В Литве ее поддержала организация «Дапамога», девушка подалась на международную защиту и начала налаживать новую жизнь. Уже в 2024 году в базе российского розыска, опубликованного на «Медиазоне», она увидела свою фамилию.
— А через несколько дней была опубликована моя фотография и была новость, что начато спецпроизводство. Я, конечно, была удивлена этому, но они хотя бы написали, по какой статье меня обвиняют.
Почему именно ее добавили в, как говорит Людмила, «топ-9», у нее нет никаких предположений. Остальных фигурантов, против которых 22 февраля начали спецпроизводство, она не знает.
— Конечно, когда видишь свою фотографию и что-то о спецпроизводстве, первая самая реакция — неприятная. Но я и до этого знала, что не вернусь в Беларусь, пока там не изменится [политическая ситуация]. Для меня самый шок был — это когда штамп поставили в паспорт. Впоследствии были разные с тем связанные испытания, поэтому со временем реакция стала не такая сильная. Я спокойно к этому отношусь. Чего нервничать, если уж ничего не поделаешь.
Процедура «специального производства» появилась в 2022 году и позволяет проводить суды без обвиняемого. Ее могут назначить, если беларуса обвиняют в преступлениях против государства, массовых беспорядках, актах терроризма, приведении в негодность путей сообщения и еще по нескольким статьям.
Чтобы начать «спецпроизводство», беларуские власти должны обратиться к иностранному государству с просьбой о выдаче обвиняемого. Если на обращение не последует ответа или будет отказ, процедура может быть начата. Одна из целей заочных судов — создать основания для конфискации имущества политэмигрантов, чтобы «покрыть ущерб, который они нанесли стране», рассказывал глава СК Дмитрий Гора.

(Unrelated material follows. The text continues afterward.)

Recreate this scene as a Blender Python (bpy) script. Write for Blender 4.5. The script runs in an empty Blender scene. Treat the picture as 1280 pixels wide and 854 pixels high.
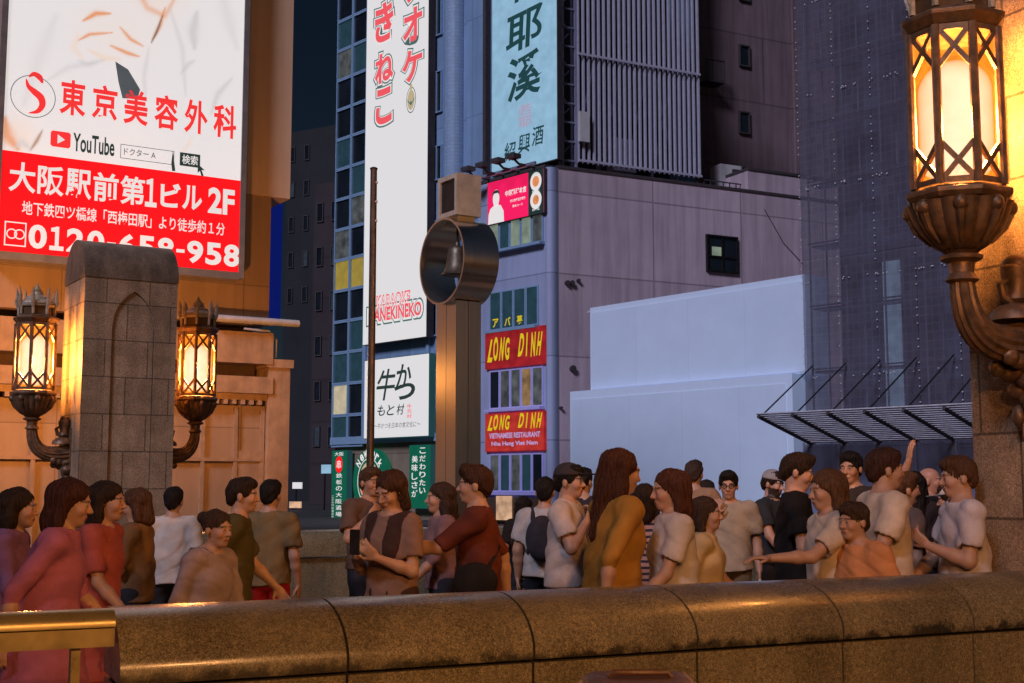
import bpy, math, random
import numpy as np
from mathutils import Vector, Matrix

random.seed(7)
sc = bpy.context.scene
col = sc.collection
rad = math.radians

# ------------------------------------------------------------------ camera, sky, sun, exposure
EYE = 1.6
FPX = 1600.0                      # focal length in photograph pixels
HORIZON = 605.0
TILT = math.atan((HORIZON - 427) / FPX)
cam_d = bpy.data.cameras.new("camera")
cam_d.sensor_width = 36.0
cam_d.lens = 36.0 * FPX / 1280.0
cam_d.clip_start = 0.05
cam_d.clip_end = 3000
cam = bpy.data.objects.new("camera", cam_d)
cam.location = (0, 0, EYE)
cam.rotation_euler = (math.pi / 2 + TILT, 0, 0)
col.objects.link(cam)
sc.camera = cam

SUN_EL, SUN_AZ = 36.0, -30.0
world = bpy.data.worlds.new("World")
sc.world = world
world.use_nodes = True
wn = world.node_tree
bg = wn.nodes["Background"]
sky = wn.nodes.new("ShaderNodeTexSky")
sky.sky_type = 'NISHITA'
sky.sun_disc = False
sky.sun_elevation = rad(SUN_EL)
sky.sun_rotation = rad(180 + SUN_AZ)
tint = wn.nodes.new("ShaderNodeMixRGB")
tint.blend_type = 'MULTIPLY'
tint.inputs[0].default_value = 1.0
tint.inputs[2].default_value = (0.62, 0.8, 1.0, 1)
wn.links.new(sky.outputs[0], tint.inputs[1])
wn.links.new(tint.outputs[0], bg.inputs[0])
bg.inputs[1].default_value = 0.004

sun_d = bpy.data.lights.new("sun", 'SUN')
sun_d.energy = 1.8
sun_d.angle = rad(14)
sun_d.color = (0.80, 0.77, 1.0)
sun = bpy.data.objects.new("sun", sun_d)
to_sun = Vector((math.sin(rad(SUN_AZ)) * math.cos(rad(SUN_EL)), -math.cos(rad(SUN_AZ)) * math.cos(rad(SUN_EL)), math.sin(rad(SUN_EL))))
sun.rotation_euler = to_sun.to_track_quat('Z', 'Y').to_euler()
sun.location = (0, -10, 40)
col.objects.link(sun)

sc.render.engine = 'CYCLES'
sc.view_settings.view_transform = 'Standard'
sc.view_settings.look = 'None'
sc.view_settings.gamma = 1
sc.view_settings.use_curve_mapping = False
sc.view_settings.exposure = 0.0
sc.cycles.use_denoising = True
sc.cycles.max_bounces = 6
sc.cycles.transparent_max_bounces = 24
sc.cycles.sample_clamp_indirect = 4
sc.cycles.caustics_reflective = False
sc.cycles.caustics_refractive = False

# ------------------------------------------------------------------ where a pixel of the photograph points
def ray(px, py):
    dx, dy = (px - 640) / FPX, (427 - py) / FPX
    return Vector((dx, math.cos(TILT) - dy * math.sin(TILT), math.sin(TILT) + dy * math.cos(TILT)))

def at(px, py, Y):
    d = ray(px, py)
    return Vector((0, 0, EYE)) + d * (Y / d.y)

class Face:
    """a vertical plane: origin, unit direction u (to the right seen from outside), outward normal n"""
    def __init__(s, o, u):
        s.o = Vector((o[0], o[1], 0)); s.u = Vector((u[0], u[1], 0)).normalized(); s.n = Vector((s.u.y, -s.u.x, 0))
    def uv(s, px, py):
        d = ray(px, py); c = Vector((0, 0, EYE))
        p = c + d * (s.n.dot(s.o - c) / s.n.dot(d))
        return s.u.dot(p - s.o), p.z
    def s_(s, px, py=HORIZON): return s.uv(px, py)[0]
    def z_(s, px, py): return s.uv(px, py)[1]
    def P(s, a, z, o=0.0):
        v = s.o + s.u * a + s.n * o
        return Vector((v.x, v.y, z))
    def moved(s, o, a=0.0):
        q = s.o + s.n * o + s.u * a
        return Face((q.x, q.y), (s.u.x, s.u.y))

def face(px, Y, vpx):
    o = at(px, HORIZON, Y)
    d = Vector(((vpx - 640) / FPX, 1.0, 0))
    if vpx < px: d = -d
    return Face((o.x, o.y), (d.x, d.y))

# ------------------------------------------------------------------ objects and properties
ROOT = {}
def tag(o, label=None, cat=None, group=None, kind=None):
    if label: o["label"] = label
    if cat: o["category"] = cat
    if group: o["group"] = group
    if kind: o["kind"] = kind
    return o

def thing(name, loc, label, cat, group=None):
    o = bpy.data.objects.new(name, None)
    o.location = loc; o.empty_display_size = 0.2
    col.objects.link(o); ROOT[o] = Vector(loc)
    return tag(o, label, cat, group)

def dup(o, parent=None):
    c = o.copy(); col.objects.link(c)
    c.parent = parent
    ROOT[c] = ROOT.get(o, Vector((0, 0, 0)))
    for ch in [x for x in bpy.data.objects if x.parent == o and x != c]:
        dup(ch, c)
    return c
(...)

Ранее «специальное производство» было начато против медийных людей по более заметным «преступлениям», нежели участие в протестах: Светланы Тихановской, Александры Герасимени, редактора Nexta Степана Путило, блогера Яна Рудика, политика Вадима Прокопьева, бывших администраторов «Черной книги Беларуси» и других.
22 февраля в список добавили девять человек: Виталия Пахомчика, Виктора Пузана, Геннадия Гутора, Ирину Столоку, Александра Терлюка, Анатолия Островского, Людмилу Арестович, Ольгу и Евгения Прудниковых. Против всех возбуждены дела по грубому нарушению порядка, но у Пахомчика есть еще одна статья — по оскорблению представителя власти.
Известно, что Пахомчик жил в Поставах, где руководил спортивным залом «РеЖим». Геннадий Гутор работал на таможне.
В течение 1-13 марта спецпроизводство возбудили против еще восьми человек: правозащитника Леонида Судаленко, друга умершего в Украине беларуса Юрия Щучко, бывшего директора Гродненского хосписа Ольги Величко, солигорской активистки Илоны Рудени, предпринимателя Сергея Веремеенко, журналистов Игоря Казмерчака и Владимира Хильмановича, пенсионерки Людмилы Борейко.
СК не уточнил, какие действия беларусов стали причиной для квалификации их по уголовной статьей и почему работу над делами вынесли в специальное производство, после которого суд можно будет проводить заочно.